One of the techniques Mr. Baumgartner developed for dealing with claustrophobia was to stay busy throughout the ascent. Mr. Baumgartner conversed steadily, in Austrian-accented English, with Mr. Kittinger, a former fighter pilot whose deep voice exuded the right stuff as he confidently went through a 40-item checklist rehearsing every move that Mr. Baumgartner would make when it came time to leave the capsule — tasks like sliding his seat forward, checking his parachutes, and carefully opening the hatch.
“Item 38. stand up on the exterior step but be sure to duck your head down low as you go out that door,” Mr. Kittinger said. After Mr. Baumgartner confirmed that and the next two steps, Mr. Kittinger said, “The rest is yours.”
They finished that rehearsal one hour into the ascent, after the balloon had ascended safely through the jet stream and reached 60,000 feet. It was still visible from the ground by naked eye. Through binoculars, it was could be observed growing wider as the helium expanded in the thinning stratosphere.
Besides being his most complex challenge, the stratospheric jump is also the one most likely to be made into a buddy movie, thanks to the friendship that he developed with Mr. Kittinger, who helped train Mr. Baumgartner.
Mr. Kittinger, a former test pilot, set his records in a 1960 trip to the stratosphere. Early during that ascent, also over New Mexico, in an Air Force balloon, one of his pressurized gloves leaked, but he was so determined to keep going that he did not report the problem, even after his hand swelled to twice its normal size.
Ignoring the pain, he rode the balloon up to 102,800 feet and said a short prayer — “Lord, take care of me now” — before stepping off. He reached a speed of 614 miles an hour and spent 4 minutes, 36 seconds in free fall. Those records were repeatedly challenged during the ensuing half century, sometimes with fatal consequences.
The original stratospheric jump by Mr. Kittinger was part of an Air Force program studying ways to help pilots survive high-altitude bailouts.
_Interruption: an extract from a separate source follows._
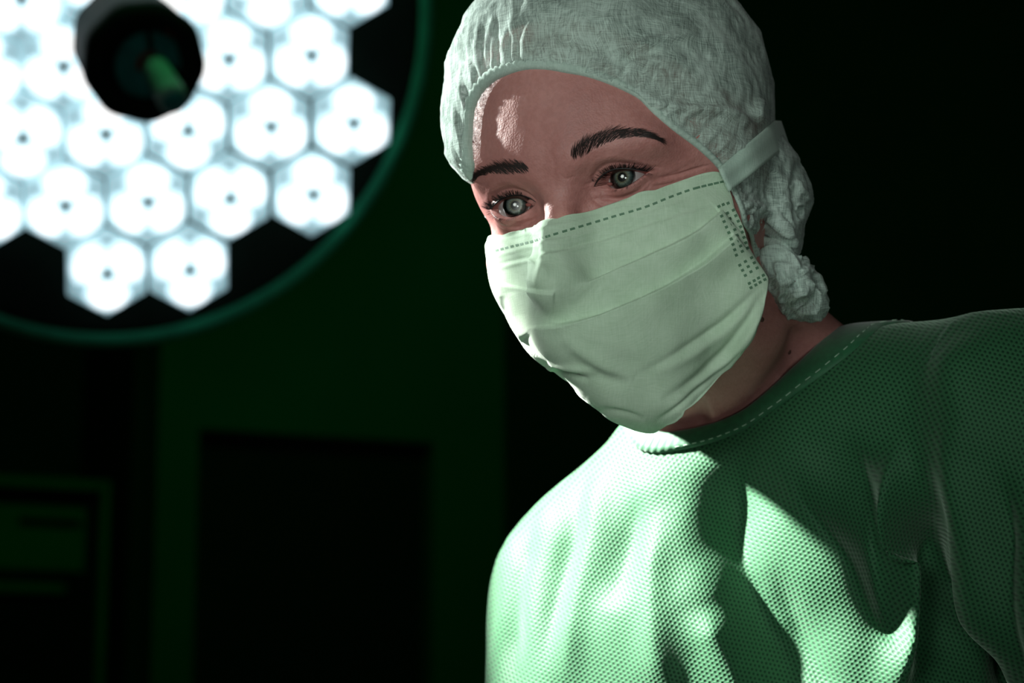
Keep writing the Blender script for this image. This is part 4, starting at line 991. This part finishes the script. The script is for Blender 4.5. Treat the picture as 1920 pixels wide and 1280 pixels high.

It experimented with a small parachute, called a drogue, to prevent the jumper’s body from going into a flat spin — a hazard that almost killed Mr. Kittinger in a preliminary jump in 1959. When his drogue chute became entangled around his neck, his body spun at 120 revolutions a minute, causing him to blackout until his emergency parachute automatically deployed. An improved version of that drogue chute is now used by military pilots who have to bail out in the ejection-seats used by pilots.
Mr. Baumgartner was equipped with his own customized high-tech drogue chute but as a precaution — to be activated only if he began spinning out of control. Otherwise, he planned to avoid using it because the drogue chute would have slowed him down just enough to prevent him from going supersonic.
To avoid spinning out of control, Mr. Baumgartner practiced doing a bunny hop out of the capsule and controlling his body so that it rotated into headfirst position for the supersonic descent.
“We try to anticipate as much as we can about supersonic speed,” Dr. Clark said before the jump, “but we don’t really know, because nobody has done this before.”